**Problem to solve**
Can you write out the whole listing exactly?

**Dataset content**
** start **

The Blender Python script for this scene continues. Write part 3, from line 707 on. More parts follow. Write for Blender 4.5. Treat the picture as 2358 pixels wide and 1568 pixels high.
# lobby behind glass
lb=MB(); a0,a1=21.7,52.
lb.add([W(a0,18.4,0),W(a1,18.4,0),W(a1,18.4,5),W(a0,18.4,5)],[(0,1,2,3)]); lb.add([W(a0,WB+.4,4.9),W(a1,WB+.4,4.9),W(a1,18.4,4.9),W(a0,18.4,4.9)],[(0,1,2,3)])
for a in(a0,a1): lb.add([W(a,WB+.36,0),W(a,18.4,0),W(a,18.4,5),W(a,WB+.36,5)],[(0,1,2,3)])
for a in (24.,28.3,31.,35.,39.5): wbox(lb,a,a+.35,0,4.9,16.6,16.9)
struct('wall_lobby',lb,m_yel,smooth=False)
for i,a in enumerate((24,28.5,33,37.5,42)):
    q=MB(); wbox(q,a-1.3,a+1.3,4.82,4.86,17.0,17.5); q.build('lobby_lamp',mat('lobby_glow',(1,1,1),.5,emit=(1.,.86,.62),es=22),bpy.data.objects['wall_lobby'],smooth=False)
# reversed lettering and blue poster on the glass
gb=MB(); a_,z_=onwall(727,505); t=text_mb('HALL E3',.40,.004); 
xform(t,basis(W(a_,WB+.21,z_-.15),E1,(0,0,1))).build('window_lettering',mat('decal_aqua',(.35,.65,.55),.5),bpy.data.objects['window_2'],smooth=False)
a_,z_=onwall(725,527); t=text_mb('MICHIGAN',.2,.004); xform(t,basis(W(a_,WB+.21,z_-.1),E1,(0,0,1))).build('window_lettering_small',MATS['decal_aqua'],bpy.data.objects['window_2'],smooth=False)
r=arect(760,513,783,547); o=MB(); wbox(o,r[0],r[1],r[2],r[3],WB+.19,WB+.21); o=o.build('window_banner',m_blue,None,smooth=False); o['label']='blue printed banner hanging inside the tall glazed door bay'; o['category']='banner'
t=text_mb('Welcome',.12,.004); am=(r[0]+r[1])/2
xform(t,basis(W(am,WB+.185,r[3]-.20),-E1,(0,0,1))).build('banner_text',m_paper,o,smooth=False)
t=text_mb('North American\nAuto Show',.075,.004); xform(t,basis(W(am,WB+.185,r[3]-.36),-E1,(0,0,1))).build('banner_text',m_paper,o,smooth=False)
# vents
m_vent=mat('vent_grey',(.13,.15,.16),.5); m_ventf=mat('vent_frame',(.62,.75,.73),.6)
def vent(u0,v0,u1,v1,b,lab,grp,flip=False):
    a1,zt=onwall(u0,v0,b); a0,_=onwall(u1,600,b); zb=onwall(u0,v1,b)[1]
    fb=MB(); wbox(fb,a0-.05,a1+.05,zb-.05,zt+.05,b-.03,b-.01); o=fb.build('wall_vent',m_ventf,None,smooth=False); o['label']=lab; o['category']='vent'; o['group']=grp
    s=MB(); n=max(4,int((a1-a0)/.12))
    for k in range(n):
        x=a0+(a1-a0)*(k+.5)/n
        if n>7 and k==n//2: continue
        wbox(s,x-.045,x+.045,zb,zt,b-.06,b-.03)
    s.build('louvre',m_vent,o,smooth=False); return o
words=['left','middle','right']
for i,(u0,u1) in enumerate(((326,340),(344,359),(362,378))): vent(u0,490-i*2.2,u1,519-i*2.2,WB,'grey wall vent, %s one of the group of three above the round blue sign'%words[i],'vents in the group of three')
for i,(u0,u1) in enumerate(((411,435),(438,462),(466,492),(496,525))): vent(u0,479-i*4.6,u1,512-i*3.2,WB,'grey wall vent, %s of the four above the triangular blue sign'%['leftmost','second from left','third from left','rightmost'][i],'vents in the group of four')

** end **

**Answer**
The Blender Python script for this scene continues. Write part 3, from line 707 on. More parts follow. Write for Blender 4.5. Treat the picture as 2358 pixels wide and 1568 pixels high.
# lobby behind glass
lb=MB(); a0,a1=21.7,52.
lb.add([W(a0,18.4,0),W(a1,18.4,0),W(a1,18.4,5),W(a0,18.4,5)],[(0,1,2,3)]); lb.add([W(a0,WB+.4,4.9),W(a1,WB+.4,4.9),W(a1,18.4,4.9),W(a0,18.4,4.9)],[(0,1,2,3)])
for a in(a0,a1): lb.add([W(a,WB+.36,0),W(a,18.4,0),W(a,18.4,5),W(a,WB+.36,5)],[(0,1,2,3)])
for a in (24.,28.3,31.,35.,39.5): wbox(lb,a,a+.35,0,4.9,16.6,16.9)
struct('wall_lobby',lb,m_yel,smooth=False)
for i,a in enumerate((24,28.5,33,37.5,42)):
    q=MB(); wbox(q,a-1.3,a+1.3,4.82,4.86,17.0,17.5); q.build('lobby_lamp',mat('lobby_glow',(1,1,1),.5,emit=(1.,.86,.62),es=22),bpy.data.objects['wall_lobby'],smooth=False)
# reversed lettering and blue poster on the glass
gb=MB(); a_,z_=onwall(727,505); t=text_mb('HALL E3',.40,.004); 
xform(t,basis(W(a_,WB+.21,z_-.15),E1,(0,0,1))).build('window_lettering',mat('decal_aqua',(.35,.65,.55),.5),bpy.data.objects['window_2'],smooth=False)
a_,z_=onwall(725,527); t=text_mb('MICHIGAN',.2,.004); xform(t,basis(W(a_,WB+.21,z_-.1),E1,(0,0,1))).build('window_lettering_small',MATS['decal_aqua'],bpy.data.objects['window_2'],smooth=False)
r=arect(760,513,783,547); o=MB(); wbox(o,r[0],r[1],r[2],r[3],WB+.19,WB+.21); o=o.build('window_banner',m_blue,None,smooth=False); o['label']='blue printed banner hanging inside the tall glazed door bay'; o['category']='banner'
t=text_mb('Welcome',.12,.004); am=(r[0]+r[1])/2
xform(t,basis(W(am,WB+.185,r[3]-.20),-E1,(0,0,1))).build('banner_text',m_paper,o,smooth=False)
t=text_mb('North American\nAuto Show',.075,.004); xform(t,basis(W(am,WB+.185,r[3]-.36),-E1,(0,0,1))).build('banner_text',m_paper,o,smooth=False)
# vents
m_vent=mat('vent_grey',(.13,.15,.16),.5); m_ventf=mat('vent_frame',(.62,.75,.73),.6)
def vent(u0,v0,u1,v1,b,lab,grp,flip=False):
    a1,zt=onwall(u0,v0,b); a0,_=onwall(u1,600,b); zb=onwall(u0,v1,b)[1]
    fb=MB(); wbox(fb,a0-.05,a1+.05,zb-.05,zt+.05,b-.03,b-.01); o=fb.build('wall_vent',m_ventf,None,smooth=False); o['label']=lab; o['category']='vent'; o['group']=grp
    s=MB(); n=max(4,int((a1-a0)/.12))
    for k in range(n):
        x=a0+(a1-a0)*(k+.5)/n
        if n>7 and k==n//2: continue
        wbox(s,x-.045,x+.045,zb,zt,b-.06,b-.03)
    s.build('louvre',m_vent,o,smooth=False); return o
words=['left','middle','right']
for i,(u0,u1) in enumerate(((326,340),(344,359),(362,378))): vent(u0,490-i*2.2,u1,519-i*2.2,WB,'grey wall vent, %s one of the group of three above the round blue sign'%words[i],'vents in the group of three')
for i,(u0,u1) in enumerate(((411,435),(438,462),(466,492),(496,525))): vent(u0,479-i*4.6,u1,512-i*3.2,WB,'grey wall vent, %s of the four above the triangular blue sign'%['leftmost','second from left','third from left','rightmost'][i],'vents in the group of four')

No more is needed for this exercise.